Amnesty International yesterday accused Syria of torturing political prisoners, holding them for long periods without trial and abducting suspected political opponents from neighboring Lebanon.

The London-based human rights organization made the allegations in a 16-page report on Syria. It said that torture, "commonly employed in detention centers and military prisons" during interrogations, caused nine deaths between 1975 and 1977.

The report also said that more than 30 executions have been carried out during the past two years in cases involving sabotage, murder and membership in armed gangs.

"The great majority of political prisoners in Syria are detained without trial under emergency legislation," Amnesty International said. "The duration of such detention is frequently prolonged." The emergency legislation has been in force for more than a decade.

Amnesty estimated that the number of untried political prisoners totals at least 350 at any one time and on occasions increases to nearly 1,000. It said some detainees have been held without trial for more than eight years.

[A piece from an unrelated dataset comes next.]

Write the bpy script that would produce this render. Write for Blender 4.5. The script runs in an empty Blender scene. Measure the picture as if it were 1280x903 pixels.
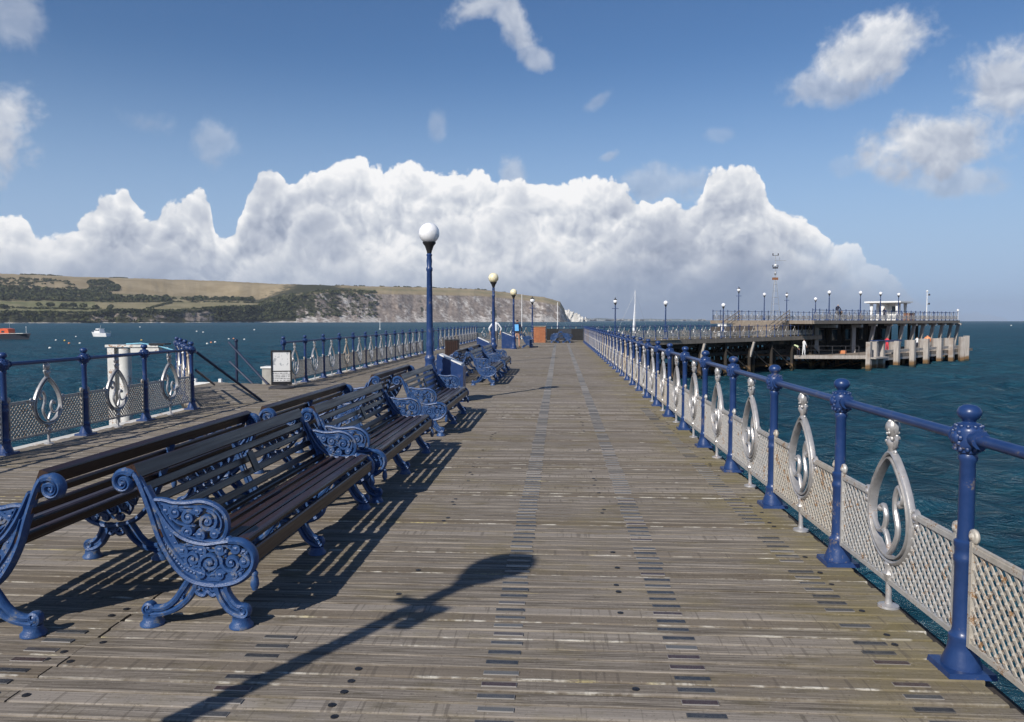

The report said that when political cases went to trail , the proceedings "were routinely held in secret, thereby denying prisoners the right to a fair trial and open hearing."

Amnesty said persons detained for political opposition included members of the fundamentalist Moslem Brotherhood, dissidents within the ruling Baath Party, supporters of the late Egyptian president Gamal Abdel Nasser, Marxists, Kurds and Palestinians.

In addition, the report said, "a large number of people have been arrested in Lebanon by members of the Syrian security or armed forces and detained in Syria without trial." It said they include Syrians, Lebanese and Palestinians who have criticized the Syrian government of President Hafez Assad, active participants in the 1975-76 Lebanse civil war and partisans of various factions in Lebanon.